The political changes that swept through central eastern Europe at the end of the 1980s do not seem to have affected the patterns. During the socialist years there was always some funding for cultural pursuits, especially where they favoured composers who could be seen to be ‘of the people’, which was officially interpreted as meaning those who drew on national folksong in their music, as so many were obliged to do. But a fresh spur was provided by newly established independence and often nationhood. In the West, while the base of support for ‘classical music seems to have been shrinking in the closing decades of the 20th century and the early years of the 21st, several new museums have come to be founded and old ones refurbished, celebrating composers of all periods since the 18th century. The more immediate past, as usual, will need to wait. Perhaps, with the establishment by the National Trust of house museums in Liverpool to McCartney and Lennon, others to popular musicians may follow; and certainly Andrew Lloyd Webber’s art collection already has a museum potential. But there remains ample scope for museums to the most distinguished composers of recent times, such as Messiaen, Berio and Tippett, and there is no shortage of candidates for the future. The process will surely continue.

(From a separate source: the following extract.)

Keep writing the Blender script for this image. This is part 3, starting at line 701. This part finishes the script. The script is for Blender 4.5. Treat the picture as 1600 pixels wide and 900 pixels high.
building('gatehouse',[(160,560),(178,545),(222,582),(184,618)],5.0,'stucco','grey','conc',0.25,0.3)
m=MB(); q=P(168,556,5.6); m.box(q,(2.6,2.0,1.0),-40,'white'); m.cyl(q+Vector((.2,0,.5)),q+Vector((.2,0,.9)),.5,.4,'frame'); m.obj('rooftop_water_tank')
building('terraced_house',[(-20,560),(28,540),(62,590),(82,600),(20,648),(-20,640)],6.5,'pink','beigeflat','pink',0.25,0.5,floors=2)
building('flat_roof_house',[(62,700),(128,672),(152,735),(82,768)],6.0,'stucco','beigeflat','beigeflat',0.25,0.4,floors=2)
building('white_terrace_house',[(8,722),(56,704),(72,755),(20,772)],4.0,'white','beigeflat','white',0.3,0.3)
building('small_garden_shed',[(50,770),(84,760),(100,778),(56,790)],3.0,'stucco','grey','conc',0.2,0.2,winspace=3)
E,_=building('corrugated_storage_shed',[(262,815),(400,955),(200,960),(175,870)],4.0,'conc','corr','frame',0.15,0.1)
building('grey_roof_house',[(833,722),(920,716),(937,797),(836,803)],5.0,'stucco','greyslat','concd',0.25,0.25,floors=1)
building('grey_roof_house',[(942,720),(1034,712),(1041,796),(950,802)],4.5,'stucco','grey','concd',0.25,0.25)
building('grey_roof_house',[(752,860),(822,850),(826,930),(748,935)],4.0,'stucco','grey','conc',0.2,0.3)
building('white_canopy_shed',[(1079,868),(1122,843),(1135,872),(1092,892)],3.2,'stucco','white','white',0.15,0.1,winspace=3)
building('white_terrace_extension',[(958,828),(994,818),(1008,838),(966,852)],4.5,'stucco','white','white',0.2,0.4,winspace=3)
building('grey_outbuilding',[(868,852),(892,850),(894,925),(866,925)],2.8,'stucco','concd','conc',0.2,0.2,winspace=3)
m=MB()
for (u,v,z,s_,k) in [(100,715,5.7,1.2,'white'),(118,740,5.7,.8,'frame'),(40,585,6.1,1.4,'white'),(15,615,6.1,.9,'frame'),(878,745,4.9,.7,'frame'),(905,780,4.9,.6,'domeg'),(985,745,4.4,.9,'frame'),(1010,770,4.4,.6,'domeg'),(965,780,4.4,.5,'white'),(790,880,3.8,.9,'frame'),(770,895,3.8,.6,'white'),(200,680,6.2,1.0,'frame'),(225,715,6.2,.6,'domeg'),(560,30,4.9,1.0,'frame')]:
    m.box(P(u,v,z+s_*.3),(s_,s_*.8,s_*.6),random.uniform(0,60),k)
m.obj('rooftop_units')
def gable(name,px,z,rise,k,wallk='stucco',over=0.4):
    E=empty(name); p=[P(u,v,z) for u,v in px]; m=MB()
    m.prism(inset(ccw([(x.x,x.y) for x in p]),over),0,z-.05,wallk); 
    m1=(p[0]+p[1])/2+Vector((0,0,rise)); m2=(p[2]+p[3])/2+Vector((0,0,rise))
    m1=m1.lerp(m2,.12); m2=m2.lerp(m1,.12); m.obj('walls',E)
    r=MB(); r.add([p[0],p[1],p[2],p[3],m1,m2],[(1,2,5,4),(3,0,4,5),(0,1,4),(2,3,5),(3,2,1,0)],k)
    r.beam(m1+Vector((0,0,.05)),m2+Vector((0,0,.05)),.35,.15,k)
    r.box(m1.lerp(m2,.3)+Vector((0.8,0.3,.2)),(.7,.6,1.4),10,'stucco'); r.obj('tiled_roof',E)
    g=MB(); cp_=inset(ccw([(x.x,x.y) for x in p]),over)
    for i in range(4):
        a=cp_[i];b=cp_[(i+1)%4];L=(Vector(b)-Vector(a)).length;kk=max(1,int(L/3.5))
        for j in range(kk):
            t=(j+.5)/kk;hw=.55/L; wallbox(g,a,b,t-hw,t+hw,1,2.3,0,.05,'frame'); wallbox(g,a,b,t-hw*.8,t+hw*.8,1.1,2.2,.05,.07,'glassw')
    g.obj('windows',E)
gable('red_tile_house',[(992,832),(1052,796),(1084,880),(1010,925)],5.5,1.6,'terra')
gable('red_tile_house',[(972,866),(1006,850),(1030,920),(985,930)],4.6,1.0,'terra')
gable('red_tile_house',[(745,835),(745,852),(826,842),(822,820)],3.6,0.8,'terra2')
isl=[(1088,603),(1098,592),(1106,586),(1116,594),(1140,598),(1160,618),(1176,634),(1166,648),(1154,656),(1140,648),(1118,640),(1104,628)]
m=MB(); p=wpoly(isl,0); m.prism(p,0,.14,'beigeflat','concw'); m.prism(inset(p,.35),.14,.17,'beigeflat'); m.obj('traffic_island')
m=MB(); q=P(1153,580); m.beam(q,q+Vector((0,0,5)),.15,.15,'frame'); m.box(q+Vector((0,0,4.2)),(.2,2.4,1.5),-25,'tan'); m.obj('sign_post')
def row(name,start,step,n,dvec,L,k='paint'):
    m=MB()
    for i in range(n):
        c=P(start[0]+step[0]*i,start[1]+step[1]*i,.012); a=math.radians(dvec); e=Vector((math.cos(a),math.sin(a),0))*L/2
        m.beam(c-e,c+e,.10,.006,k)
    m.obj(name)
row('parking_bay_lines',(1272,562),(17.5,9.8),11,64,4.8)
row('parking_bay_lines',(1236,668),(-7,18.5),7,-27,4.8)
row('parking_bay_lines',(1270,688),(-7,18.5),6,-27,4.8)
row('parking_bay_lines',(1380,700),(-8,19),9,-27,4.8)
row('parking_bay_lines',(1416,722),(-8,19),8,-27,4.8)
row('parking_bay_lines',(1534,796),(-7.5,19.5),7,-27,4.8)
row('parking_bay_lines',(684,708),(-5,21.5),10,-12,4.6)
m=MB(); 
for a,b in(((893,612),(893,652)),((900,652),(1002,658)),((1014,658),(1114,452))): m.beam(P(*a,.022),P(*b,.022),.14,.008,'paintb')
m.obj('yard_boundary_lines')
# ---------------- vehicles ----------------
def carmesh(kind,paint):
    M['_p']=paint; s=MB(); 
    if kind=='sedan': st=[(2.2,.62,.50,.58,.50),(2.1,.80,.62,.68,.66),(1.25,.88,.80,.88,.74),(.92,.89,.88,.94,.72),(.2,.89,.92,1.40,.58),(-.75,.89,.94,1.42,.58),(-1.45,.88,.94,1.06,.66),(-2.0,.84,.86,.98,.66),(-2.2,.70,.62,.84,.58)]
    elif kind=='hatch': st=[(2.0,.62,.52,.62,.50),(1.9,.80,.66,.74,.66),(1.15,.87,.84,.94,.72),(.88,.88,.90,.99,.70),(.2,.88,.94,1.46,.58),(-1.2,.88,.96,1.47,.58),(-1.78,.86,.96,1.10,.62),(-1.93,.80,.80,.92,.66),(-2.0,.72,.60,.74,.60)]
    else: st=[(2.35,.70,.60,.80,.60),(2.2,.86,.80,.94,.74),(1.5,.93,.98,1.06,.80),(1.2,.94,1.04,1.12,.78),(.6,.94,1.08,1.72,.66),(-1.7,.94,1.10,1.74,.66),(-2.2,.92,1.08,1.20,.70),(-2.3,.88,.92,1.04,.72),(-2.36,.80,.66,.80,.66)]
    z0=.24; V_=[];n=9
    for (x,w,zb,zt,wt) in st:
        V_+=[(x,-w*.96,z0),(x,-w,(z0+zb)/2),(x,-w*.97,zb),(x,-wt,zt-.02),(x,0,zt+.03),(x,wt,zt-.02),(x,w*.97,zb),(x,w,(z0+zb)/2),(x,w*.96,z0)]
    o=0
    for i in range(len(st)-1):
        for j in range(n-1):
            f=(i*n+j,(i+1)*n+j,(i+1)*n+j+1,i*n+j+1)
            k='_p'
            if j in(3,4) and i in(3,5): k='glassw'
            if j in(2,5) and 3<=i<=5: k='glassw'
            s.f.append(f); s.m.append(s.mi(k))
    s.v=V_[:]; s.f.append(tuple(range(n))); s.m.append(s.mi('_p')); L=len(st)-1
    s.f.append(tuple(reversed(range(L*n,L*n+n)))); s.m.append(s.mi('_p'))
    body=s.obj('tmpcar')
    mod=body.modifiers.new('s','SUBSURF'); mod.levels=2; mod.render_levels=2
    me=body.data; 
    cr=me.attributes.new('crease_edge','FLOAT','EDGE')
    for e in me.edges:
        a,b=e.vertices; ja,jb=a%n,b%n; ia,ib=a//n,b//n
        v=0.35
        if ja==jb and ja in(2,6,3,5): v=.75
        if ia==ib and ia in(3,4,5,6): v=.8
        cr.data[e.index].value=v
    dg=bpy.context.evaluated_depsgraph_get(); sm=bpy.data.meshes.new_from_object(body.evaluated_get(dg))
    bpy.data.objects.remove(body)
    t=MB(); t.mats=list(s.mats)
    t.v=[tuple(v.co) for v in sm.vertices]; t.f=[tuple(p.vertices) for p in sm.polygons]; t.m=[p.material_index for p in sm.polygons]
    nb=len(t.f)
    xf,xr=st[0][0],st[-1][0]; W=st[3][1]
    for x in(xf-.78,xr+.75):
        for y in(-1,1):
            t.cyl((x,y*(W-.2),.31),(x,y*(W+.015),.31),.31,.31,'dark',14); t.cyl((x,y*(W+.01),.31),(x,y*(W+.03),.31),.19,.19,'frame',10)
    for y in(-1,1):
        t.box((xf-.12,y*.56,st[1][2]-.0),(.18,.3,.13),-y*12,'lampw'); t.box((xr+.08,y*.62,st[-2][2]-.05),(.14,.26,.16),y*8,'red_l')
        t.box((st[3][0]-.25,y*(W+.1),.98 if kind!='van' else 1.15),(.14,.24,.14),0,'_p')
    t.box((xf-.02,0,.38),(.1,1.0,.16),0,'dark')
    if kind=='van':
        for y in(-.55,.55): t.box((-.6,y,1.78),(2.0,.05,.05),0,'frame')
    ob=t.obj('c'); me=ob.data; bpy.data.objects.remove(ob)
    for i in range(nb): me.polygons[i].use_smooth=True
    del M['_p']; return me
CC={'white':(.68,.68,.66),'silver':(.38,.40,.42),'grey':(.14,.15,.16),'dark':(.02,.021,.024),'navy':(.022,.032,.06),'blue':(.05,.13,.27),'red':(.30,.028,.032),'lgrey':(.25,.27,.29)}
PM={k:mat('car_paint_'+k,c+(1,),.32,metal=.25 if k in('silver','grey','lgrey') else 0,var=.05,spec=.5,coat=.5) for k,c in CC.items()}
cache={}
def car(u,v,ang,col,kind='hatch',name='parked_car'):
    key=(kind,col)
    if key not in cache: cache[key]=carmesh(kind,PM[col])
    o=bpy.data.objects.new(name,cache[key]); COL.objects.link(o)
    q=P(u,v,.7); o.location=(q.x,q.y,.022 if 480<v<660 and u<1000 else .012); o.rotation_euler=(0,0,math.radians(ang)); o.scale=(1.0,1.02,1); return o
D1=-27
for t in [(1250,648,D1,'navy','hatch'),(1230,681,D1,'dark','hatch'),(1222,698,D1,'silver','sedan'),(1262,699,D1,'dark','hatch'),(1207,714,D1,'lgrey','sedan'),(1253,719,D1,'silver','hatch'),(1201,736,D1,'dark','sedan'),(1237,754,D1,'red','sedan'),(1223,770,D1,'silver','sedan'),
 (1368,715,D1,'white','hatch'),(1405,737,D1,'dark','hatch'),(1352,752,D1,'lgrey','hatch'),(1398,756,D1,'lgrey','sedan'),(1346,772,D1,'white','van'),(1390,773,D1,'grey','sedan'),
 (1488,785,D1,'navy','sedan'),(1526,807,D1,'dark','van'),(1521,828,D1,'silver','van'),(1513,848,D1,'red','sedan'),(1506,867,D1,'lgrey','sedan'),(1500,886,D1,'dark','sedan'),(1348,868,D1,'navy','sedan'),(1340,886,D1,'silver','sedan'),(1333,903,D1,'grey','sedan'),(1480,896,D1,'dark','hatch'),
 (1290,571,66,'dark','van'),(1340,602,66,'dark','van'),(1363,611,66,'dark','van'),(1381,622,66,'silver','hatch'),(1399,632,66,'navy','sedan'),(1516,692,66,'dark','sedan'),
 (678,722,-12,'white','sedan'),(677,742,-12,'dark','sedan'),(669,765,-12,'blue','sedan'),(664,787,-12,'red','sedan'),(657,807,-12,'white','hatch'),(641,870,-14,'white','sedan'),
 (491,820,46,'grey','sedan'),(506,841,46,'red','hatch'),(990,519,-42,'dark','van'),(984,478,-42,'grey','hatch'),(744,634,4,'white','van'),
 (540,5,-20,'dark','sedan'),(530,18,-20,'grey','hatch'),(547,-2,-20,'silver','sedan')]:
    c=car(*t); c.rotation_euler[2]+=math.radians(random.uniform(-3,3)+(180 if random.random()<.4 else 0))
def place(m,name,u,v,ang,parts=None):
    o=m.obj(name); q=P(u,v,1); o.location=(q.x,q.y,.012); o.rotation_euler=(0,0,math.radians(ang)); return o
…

There are, of course, composer museums outside Europe. But essentially the tradition is a European one. In the great cultures of Asia the idea of honouring an individual as a creative artist, generally speaking, carries less weight, and the lack of an individually composed historical repertory militates against the idea of celebrating composers in museums. Nearly all the composer museums known to us outside Europe are in the Americas, Australia and the Caucasus. They lie beyond the scope of this book but it may be useful to add a note about them here.

Beyond Europe

Several Europeans who sought fortunes or refuge in the United States are remembered there. Dvorak’s time at the Czech colony at Spillville, Iowa, is commemorated in an exhibit in the Bily Clocks Museum there. The plantation house in which Delius lived near Jacksonville, Florida, is now preserved on the campus of the university, with his own piano, and a monument marks its original site at Solano Grove. There is also a monument to Ernest Bloch near his former home at Agate Beach, Oregon. A number of sites are named after Ole Bull in Pennsylvania and there is a small Bull archive in Sudbury, Massachusetts. In Puerto Rico, there is a Casals museum in San Juan, established by his widow, and in Jamaica Noel Coward is commemorated in his two houses. There is also a museum to Bob Marley in Jamaica.

Delius’s Solano Grove house in Florida

Ives’s birthplace at Danbury, Connecticut

In Argentina, a museum was established in 1970 to Falla, in the house in which he died in Alta Gracia, near Cordoba. John Lennon is commemorated in a museum set up in Tokyo by his widow.

Some non-Europeans too are commemorated. In Brazil, there is a museum to Carlos Gomes at his birthplace in Campinas and one to Villa-Lobos in Rio de Janeiro. In the United States, the Charles Ives birthplace at Danbury, Connecticut, is a museum, and Edward MacDowell is commemorated at the MacDowell Colony at Peterborough, New Hampshire. There is a museum to J.P. Sousa in West Lafayette, Indiana, and two to Stephen Foster, a memorial one at the University of Pennsylvania and another at White Springs in Florida. There is a Scott Joplin museum at his house in St Louis, Missouri, and one to W.C. Handy at his birthplace in Memphis, Tennessee. In 2003 a museum to Louis Armstrong was set up in his house at Corona, Queens, New York. There are museums to Liberace in Las Vegas, Nevada, and to Jimi Hendrix in Seattle, Washington.

The only Australian museum is the fine one to Percy Grainger at Melbourne University, notable for its collection of his specially designed instruments and for his extensive correspondence. In the Caucasian countries, there are two museums to Uzeir Hajibeyov in the Azerbaijani cities of Baku and Kutaisi; Paliashvili is commemorated in Tbilisi, Georgia, and Khachaturyan and Spendiaryan in the Armenian capital, Yerevan.